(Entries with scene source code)
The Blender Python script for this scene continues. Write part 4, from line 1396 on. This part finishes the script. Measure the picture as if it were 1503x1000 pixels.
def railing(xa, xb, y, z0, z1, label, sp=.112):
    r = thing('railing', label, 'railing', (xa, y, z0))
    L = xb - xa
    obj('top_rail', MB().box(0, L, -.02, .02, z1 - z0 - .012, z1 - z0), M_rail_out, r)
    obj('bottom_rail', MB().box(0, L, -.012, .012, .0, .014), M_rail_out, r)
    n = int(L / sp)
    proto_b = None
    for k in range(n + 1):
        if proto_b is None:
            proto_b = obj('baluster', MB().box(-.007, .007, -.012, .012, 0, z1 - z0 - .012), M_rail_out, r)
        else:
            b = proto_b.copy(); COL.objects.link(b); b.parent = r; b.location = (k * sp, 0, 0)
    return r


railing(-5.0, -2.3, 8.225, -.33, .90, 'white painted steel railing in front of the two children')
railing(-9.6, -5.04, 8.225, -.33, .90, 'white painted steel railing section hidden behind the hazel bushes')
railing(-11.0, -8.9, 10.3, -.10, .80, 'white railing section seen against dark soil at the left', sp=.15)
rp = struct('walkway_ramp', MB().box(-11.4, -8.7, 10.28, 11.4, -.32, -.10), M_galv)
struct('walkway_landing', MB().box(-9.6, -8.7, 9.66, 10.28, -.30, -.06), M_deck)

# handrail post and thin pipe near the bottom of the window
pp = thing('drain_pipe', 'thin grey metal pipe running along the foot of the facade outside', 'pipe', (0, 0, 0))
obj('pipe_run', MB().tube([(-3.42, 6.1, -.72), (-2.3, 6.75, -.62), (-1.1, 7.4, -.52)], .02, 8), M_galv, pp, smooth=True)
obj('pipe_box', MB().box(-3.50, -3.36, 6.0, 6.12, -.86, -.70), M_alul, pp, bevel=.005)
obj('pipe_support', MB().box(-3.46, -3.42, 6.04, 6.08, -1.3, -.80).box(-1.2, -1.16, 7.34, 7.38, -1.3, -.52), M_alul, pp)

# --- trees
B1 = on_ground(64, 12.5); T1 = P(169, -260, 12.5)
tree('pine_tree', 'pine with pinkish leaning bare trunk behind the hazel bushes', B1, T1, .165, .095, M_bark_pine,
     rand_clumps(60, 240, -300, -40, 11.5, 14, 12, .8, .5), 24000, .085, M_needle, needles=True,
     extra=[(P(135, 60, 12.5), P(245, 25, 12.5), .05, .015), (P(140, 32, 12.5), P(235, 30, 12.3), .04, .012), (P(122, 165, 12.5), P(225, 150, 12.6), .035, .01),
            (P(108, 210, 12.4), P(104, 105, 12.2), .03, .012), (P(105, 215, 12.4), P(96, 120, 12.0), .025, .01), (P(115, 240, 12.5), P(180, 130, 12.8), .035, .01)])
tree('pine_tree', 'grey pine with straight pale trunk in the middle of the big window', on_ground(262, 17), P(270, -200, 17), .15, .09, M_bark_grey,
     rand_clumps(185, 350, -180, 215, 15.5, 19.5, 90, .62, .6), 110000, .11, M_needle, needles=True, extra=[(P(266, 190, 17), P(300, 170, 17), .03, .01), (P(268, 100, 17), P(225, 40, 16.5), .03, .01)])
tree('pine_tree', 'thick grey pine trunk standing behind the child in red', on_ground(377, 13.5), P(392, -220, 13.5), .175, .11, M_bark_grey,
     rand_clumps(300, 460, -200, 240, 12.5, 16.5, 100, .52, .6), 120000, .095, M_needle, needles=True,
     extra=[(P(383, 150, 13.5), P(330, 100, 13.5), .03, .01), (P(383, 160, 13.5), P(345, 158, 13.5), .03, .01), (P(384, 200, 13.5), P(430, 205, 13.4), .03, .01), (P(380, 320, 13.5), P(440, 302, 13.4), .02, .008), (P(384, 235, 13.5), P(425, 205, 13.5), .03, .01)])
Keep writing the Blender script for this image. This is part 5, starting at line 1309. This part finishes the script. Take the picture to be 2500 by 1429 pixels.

• WHAT TO DO
All of the records must be repeated exactly.

• THE RESPONSE
The Blender Python script for this scene continues. Write part 4, from line 1396 on. This part finishes the script. Measure the picture as if it were 1503x1000 pixels.
def railing(xa, xb, y, z0, z1, label, sp=.112):
    r = thing('railing', label, 'railing', (xa, y, z0))
    L = xb - xa
    obj('top_rail', MB().box(0, L, -.02, .02, z1 - z0 - .012, z1 - z0), M_rail_out, r)
    obj('bottom_rail', MB().box(0, L, -.012, .012, .0, .014), M_rail_out, r)
    n = int(L / sp)
    proto_b = None
    for k in range(n + 1):
        if proto_b is None:
            proto_b = obj('baluster', MB().box(-.007, .007, -.012, .012, 0, z1 - z0 - .012), M_rail_out, r)
        else:
            b = proto_b.copy(); COL.objects.link(b); b.parent = r; b.location = (k * sp, 0, 0)
    return r


railing(-5.0, -2.3, 8.225, -.33, .90, 'white painted steel railing in front of the two children')
railing(-9.6, -5.04, 8.225, -.33, .90, 'white painted steel railing section hidden behind the hazel bushes')
railing(-11.0, -8.9, 10.3, -.10, .80, 'white railing section seen against dark soil at the left', sp=.15)
rp = struct('walkway_ramp', MB().box(-11.4, -8.7, 10.28, 11.4, -.32, -.10), M_galv)
struct('walkway_landing', MB().box(-9.6, -8.7, 9.66, 10.28, -.30, -.06), M_deck)

# handrail post and thin pipe near the bottom of the window
pp = thing('drain_pipe', 'thin grey metal pipe running along the foot of the facade outside', 'pipe', (0, 0, 0))
obj('pipe_run', MB().tube([(-3.42, 6.1, -.72), (-2.3, 6.75, -.62), (-1.1, 7.4, -.52)], .02, 8), M_galv, pp, smooth=True)
obj('pipe_box', MB().box(-3.50, -3.36, 6.0, 6.12, -.86, -.70), M_alul, pp, bevel=.005)
obj('pipe_support', MB().box(-3.46, -3.42, 6.04, 6.08, -1.3, -.80).box(-1.2, -1.16, 7.34, 7.38, -1.3, -.52), M_alul, pp)

# --- trees
B1 = on_ground(64, 12.5); T1 = P(169, -260, 12.5)
tree('pine_tree', 'pine with pinkish leaning bare trunk behind the hazel bushes', B1, T1, .165, .095, M_bark_pine,
     rand_clumps(60, 240, -300, -40, 11.5, 14, 12, .8, .5), 24000, .085, M_needle, needles=True,
     extra=[(P(135, 60, 12.5), P(245, 25, 12.5), .05, .015), (P(140, 32, 12.5), P(235, 30, 12.3), .04, .012), (P(122, 165, 12.5), P(225, 150, 12.6), .035, .01),
            (P(108, 210, 12.4), P(104, 105, 12.2), .03, .012), (P(105, 215, 12.4), P(96, 120, 12.0), .025, .01), (P(115, 240, 12.5), P(180, 130, 12.8), .035, .01)])
tree('pine_tree', 'grey pine with straight pale trunk in the middle of the big window', on_ground(262, 17), P(270, -200, 17), .15, .09, M_bark_grey,
     rand_clumps(185, 350, -180, 215, 15.5, 19.5, 90, .62, .6), 110000, .11, M_needle, needles=True, extra=[(P(266, 190, 17), P(300, 170, 17), .03, .01), (P(268, 100, 17), P(225, 40, 16.5), .03, .01)])
tree('pine_tree', 'thick grey pine trunk standing behind the child in red', on_ground(377, 13.5), P(392, -220, 13.5), .175, .11, M_bark_grey,
     rand_clumps(300, 460, -200, 240, 12.5, 16.5, 100, .52, .6), 120000, .095, M_needle, needles=True,
     extra=[(P(383, 150, 13.5), P(330, 100, 13.5), .03, .01), (P(383, 160, 13.5), P(345, 158, 13.5), .03, .01), (P(384, 200, 13.5), P(430, 205, 13.4), .03, .01), (P(380, 320, 13.5), P(440, 302, 13.4), .02, .008), (P(384, 235, 13.5), P(425, 205, 13.5), .03, .01)])
Keep writing the Blender script for this image. This is part 5, starting at line 1309. This part finishes the script. Take the picture to be 2500 by 1429 pixels.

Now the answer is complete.